При этом когда в «не заботящейся о людях», «бездуховной» Швейцарии церковь инициировала всенародный референдум об отмене эвтаназии и «смертельного туризма», швейцарцы законопроект о запрете того и другого прокатили. В этой стране эвтаназия узаконена давно. И потому в Швейцарию стремятся люди из тех стран, где она пока еще вне закона. Это и называют «смертельным туризмом» – когда люди едут, чтобы не вернуться, взяв билет в одну сторону. Едут, чтобы культурно умереть, а не вышибать себе мозги на стену из двустволки, будучи не в силах терпеть боль. Так вот, люди идеи – церковники, которым наплевать на чужие страдания, решили положить конец гуманной практике эвтаназии. Их законопроект был вынесен на всенародное обсуждение и, как известно, провален. Потому что швейцарцы полагают: каждый сам вправе распоряжаться своей жизнью – без оглядки на церковь, чиновников, партию и правительство. И еще они слышат крики боли. А у нас в духовной и «встающей с колен» России очень любят поговорить о боге и прочих абстрактных идеях. При этом совершенно не замечая конкретной боли конкретных людей.
Почему мы такие?
Почему Тойнби[1] назвал русскую историю «абортированной культурой»? Почему социолог, доктор философских наук, директор Аналитического центра Юрия Левады Лев Гудков с ним согласился, сказав, что в России происходит «периодический сброс сложностей социального устройства и редукция социальных систем и самого человека к более простым и архаическим моделям»? Почему публицист Илья Мильштейн в порыве публицистического прозрения написал, что Россия все время «выламывается из самой себя и из собственной истории»?..

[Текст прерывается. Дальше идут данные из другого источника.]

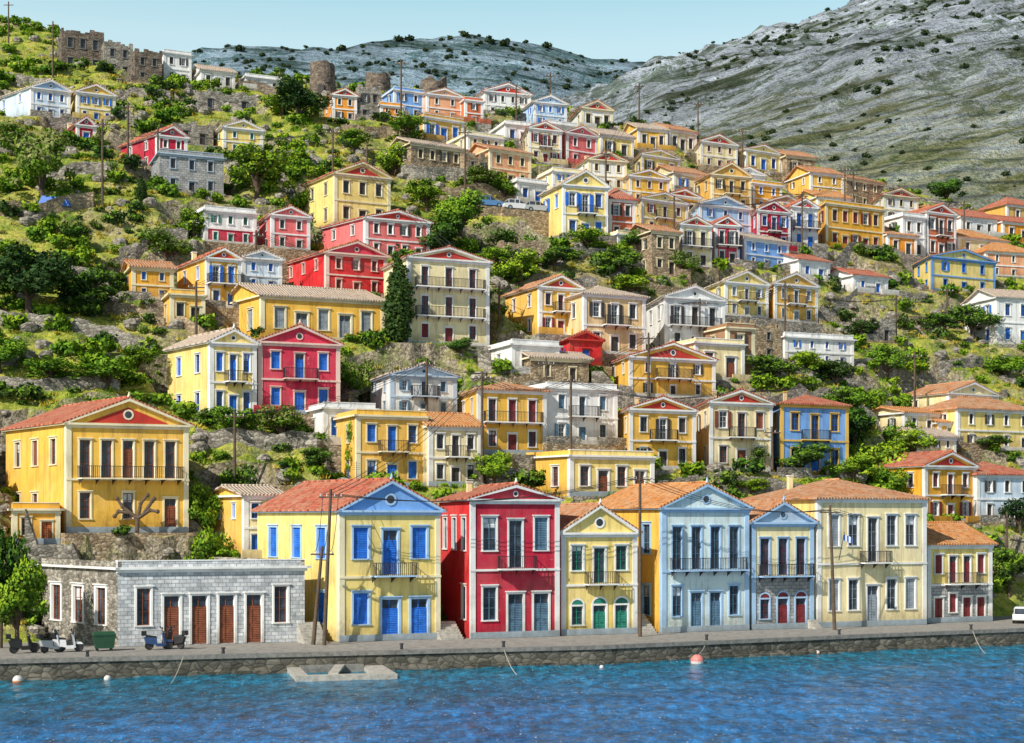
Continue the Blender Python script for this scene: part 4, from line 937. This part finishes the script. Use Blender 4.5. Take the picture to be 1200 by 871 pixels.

Многие исследователи смутно догадываются, что корни наших сегодняшних ментальных бед в недавнем тоталитарном прошлом. Но в чем корни наших вчерашних и позавчерашних бед? Ведь история Россия – такая ломаная-переломаная – началась не вчера! Такое ощущение, что единственный закон истории России – постоянно взламывать, не соблюдать законы исторического развития, которым подчиняются другие страны. Поэтому там строят сооружения (в широком смысле этого слова), а у нас хотят строить сооружения, а получаются каждый раз макеты…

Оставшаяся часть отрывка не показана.